*What to work on*
Extract the full listing below without altering a single character.

*Source material*
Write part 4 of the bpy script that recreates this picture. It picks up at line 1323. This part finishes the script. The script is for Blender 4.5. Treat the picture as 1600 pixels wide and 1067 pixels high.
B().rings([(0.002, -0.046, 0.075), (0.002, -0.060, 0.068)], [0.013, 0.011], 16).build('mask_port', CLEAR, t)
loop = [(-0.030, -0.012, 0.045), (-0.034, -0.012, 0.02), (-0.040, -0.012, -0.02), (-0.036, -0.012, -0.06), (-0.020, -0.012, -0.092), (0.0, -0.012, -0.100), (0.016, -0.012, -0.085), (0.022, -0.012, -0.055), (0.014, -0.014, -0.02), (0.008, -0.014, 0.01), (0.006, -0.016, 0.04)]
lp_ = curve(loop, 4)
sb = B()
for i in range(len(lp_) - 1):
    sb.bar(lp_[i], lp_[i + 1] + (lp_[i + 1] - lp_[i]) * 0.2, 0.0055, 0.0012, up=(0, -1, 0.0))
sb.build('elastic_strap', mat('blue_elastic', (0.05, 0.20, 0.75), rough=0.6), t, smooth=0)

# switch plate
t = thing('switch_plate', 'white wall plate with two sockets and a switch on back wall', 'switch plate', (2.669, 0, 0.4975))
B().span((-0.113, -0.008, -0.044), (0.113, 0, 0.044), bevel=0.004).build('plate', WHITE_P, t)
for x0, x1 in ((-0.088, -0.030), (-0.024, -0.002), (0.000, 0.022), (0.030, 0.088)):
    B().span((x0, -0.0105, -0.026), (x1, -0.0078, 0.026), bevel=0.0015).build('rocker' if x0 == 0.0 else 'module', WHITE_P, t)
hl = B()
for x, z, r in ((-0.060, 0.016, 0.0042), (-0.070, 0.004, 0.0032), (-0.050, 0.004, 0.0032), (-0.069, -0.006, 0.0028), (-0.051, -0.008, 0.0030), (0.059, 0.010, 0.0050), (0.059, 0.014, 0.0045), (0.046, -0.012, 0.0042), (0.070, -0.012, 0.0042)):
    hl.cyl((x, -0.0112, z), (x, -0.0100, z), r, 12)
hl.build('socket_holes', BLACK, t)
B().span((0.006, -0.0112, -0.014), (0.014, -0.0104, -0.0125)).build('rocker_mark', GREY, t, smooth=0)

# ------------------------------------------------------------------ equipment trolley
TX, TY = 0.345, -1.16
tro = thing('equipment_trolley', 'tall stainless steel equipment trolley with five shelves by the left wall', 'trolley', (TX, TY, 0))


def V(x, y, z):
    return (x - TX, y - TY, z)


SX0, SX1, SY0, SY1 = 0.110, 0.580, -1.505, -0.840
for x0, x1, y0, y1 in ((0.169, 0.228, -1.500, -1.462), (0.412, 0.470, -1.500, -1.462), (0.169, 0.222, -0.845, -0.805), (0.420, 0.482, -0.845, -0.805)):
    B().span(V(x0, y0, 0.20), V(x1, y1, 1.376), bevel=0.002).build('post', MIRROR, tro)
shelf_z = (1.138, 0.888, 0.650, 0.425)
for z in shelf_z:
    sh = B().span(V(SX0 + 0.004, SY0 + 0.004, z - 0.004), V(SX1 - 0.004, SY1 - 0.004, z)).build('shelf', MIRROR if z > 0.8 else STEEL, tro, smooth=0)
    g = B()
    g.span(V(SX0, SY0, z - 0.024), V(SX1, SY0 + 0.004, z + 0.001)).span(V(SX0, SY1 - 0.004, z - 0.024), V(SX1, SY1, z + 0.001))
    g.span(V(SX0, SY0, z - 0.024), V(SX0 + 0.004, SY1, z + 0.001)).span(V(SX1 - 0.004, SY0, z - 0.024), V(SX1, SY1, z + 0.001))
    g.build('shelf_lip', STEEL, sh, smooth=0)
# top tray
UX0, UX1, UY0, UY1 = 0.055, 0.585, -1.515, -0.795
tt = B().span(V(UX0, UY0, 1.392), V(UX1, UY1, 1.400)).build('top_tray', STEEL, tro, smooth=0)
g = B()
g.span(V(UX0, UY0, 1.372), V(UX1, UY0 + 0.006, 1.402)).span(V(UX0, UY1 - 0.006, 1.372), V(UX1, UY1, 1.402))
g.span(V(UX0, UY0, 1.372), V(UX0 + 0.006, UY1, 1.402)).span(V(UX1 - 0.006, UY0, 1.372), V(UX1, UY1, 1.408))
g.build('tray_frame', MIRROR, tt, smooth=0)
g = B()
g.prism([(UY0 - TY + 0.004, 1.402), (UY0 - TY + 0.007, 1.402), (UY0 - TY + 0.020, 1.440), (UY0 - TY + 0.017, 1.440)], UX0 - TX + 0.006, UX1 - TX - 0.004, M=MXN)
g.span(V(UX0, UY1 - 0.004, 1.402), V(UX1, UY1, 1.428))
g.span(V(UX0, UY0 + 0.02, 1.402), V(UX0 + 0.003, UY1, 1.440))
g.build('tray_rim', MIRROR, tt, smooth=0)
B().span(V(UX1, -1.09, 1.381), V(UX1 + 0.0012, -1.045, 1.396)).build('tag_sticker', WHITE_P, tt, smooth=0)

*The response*
Write part 4 of the bpy script that recreates this picture. It picks up at line 1323. This part finishes the script. The script is for Blender 4.5. Treat the picture as 1600 pixels wide and 1067 pixels high.
B().rings([(0.002, -0.046, 0.075), (0.002, -0.060, 0.068)], [0.013, 0.011], 16).build('mask_port', CLEAR, t)
loop = [(-0.030, -0.012, 0.045), (-0.034, -0.012, 0.02), (-0.040, -0.012, -0.02), (-0.036, -0.012, -0.06), (-0.020, -0.012, -0.092), (0.0, -0.012, -0.100), (0.016, -0.012, -0.085), (0.022, -0.012, -0.055), (0.014, -0.014, -0.02), (0.008, -0.014, 0.01), (0.006, -0.016, 0.04)]
lp_ = curve(loop, 4)
sb = B()
for i in range(len(lp_) - 1):
    sb.bar(lp_[i], lp_[i + 1] + (lp_[i + 1] - lp_[i]) * 0.2, 0.0055, 0.0012, up=(0, -1, 0.0))
sb.build('elastic_strap', mat('blue_elastic', (0.05, 0.20, 0.75), rough=0.6), t, smooth=0)

# switch plate
t = thing('switch_plate', 'white wall plate with two sockets and a switch on back wall', 'switch plate', (2.669, 0, 0.4975))
B().span((-0.113, -0.008, -0.044), (0.113, 0, 0.044), bevel=0.004).build('plate', WHITE_P, t)
for x0, x1 in ((-0.088, -0.030), (-0.024, -0.002), (0.000, 0.022), (0.030, 0.088)):
    B().span((x0, -0.0105, -0.026), (x1, -0.0078, 0.026), bevel=0.0015).build('rocker' if x0 == 0.0 else 'module', WHITE_P, t)
hl = B()
for x, z, r in ((-0.060, 0.016, 0.0042), (-0.070, 0.004, 0.0032), (-0.050, 0.004, 0.0032), (-0.069, -0.006, 0.0028), (-0.051, -0.008, 0.0030), (0.059, 0.010, 0.0050), (0.059, 0.014, 0.0045), (0.046, -0.012, 0.0042), (0.070, -0.012, 0.0042)):
    hl.cyl((x, -0.0112, z), (x, -0.0100, z), r, 12)
hl.build('socket_holes', BLACK, t)
B().span((0.006, -0.0112, -0.014), (0.014, -0.0104, -0.0125)).build('rocker_mark', GREY, t, smooth=0)

# ------------------------------------------------------------------ equipment trolley
TX, TY = 0.345, -1.16
tro = thing('equipment_trolley', 'tall stainless steel equipment trolley with five shelves by the left wall', 'trolley', (TX, TY, 0))


def V(x, y, z):
    return (x - TX, y - TY, z)


SX0, SX1, SY0, SY1 = 0.110, 0.580, -1.505, -0.840
for x0, x1, y0, y1 in ((0.169, 0.228, -1.500, -1.462), (0.412, 0.470, -1.500, -1.462), (0.169, 0.222, -0.845, -0.805), (0.420, 0.482, -0.845, -0.805)):
    B().span(V(x0, y0, 0.20), V(x1, y1, 1.376), bevel=0.002).build('post', MIRROR, tro)
shelf_z = (1.138, 0.888, 0.650, 0.425)
for z in shelf_z:
    sh = B().span(V(SX0 + 0.004, SY0 + 0.004, z - 0.004), V(SX1 - 0.004, SY1 - 0.004, z)).build('shelf', MIRROR if z > 0.8 else STEEL, tro, smooth=0)
    g = B()
    g.span(V(SX0, SY0, z - 0.024), V(SX1, SY0 + 0.004, z + 0.001)).span(V(SX0, SY1 - 0.004, z - 0.024), V(SX1, SY1, z + 0.001))
    g.span(V(SX0, SY0, z - 0.024), V(SX0 + 0.004, SY1, z + 0.001)).span(V(SX1 - 0.004, SY0, z - 0.024), V(SX1, SY1, z + 0.001))
    g.build('shelf_lip', STEEL, sh, smooth=0)
# top tray
UX0, UX1, UY0, UY1 = 0.055, 0.585, -1.515, -0.795
tt = B().span(V(UX0, UY0, 1.392), V(UX1, UY1, 1.400)).build('top_tray', STEEL, tro, smooth=0)
g = B()
g.span(V(UX0, UY0, 1.372), V(UX1, UY0 + 0.006, 1.402)).span(V(UX0, UY1 - 0.006, 1.372), V(UX1, UY1, 1.402))
g.span(V(UX0, UY0, 1.372), V(UX0 + 0.006, UY1, 1.402)).span(V(UX1 - 0.006, UY0, 1.372), V(UX1, UY1, 1.408))
g.build('tray_frame', MIRROR, tt, smooth=0)
g = B()
g.prism([(UY0 - TY + 0.004, 1.402), (UY0 - TY + 0.007, 1.402), (UY0 - TY + 0.020, 1.440), (UY0 - TY + 0.017, 1.440)], UX0 - TX + 0.006, UX1 - TX - 0.004, M=MXN)
g.span(V(UX0, UY1 - 0.004, 1.402), V(UX1, UY1, 1.428))
g.span(V(UX0, UY0 + 0.02, 1.402), V(UX0 + 0.003, UY1, 1.440))
g.build('tray_rim', MIRROR, tt, smooth=0)
B().span(V(UX1, -1.09, 1.381), V(UX1 + 0.0012, -1.045, 1.396)).build('tag_sticker', WHITE_P, tt, smooth=0)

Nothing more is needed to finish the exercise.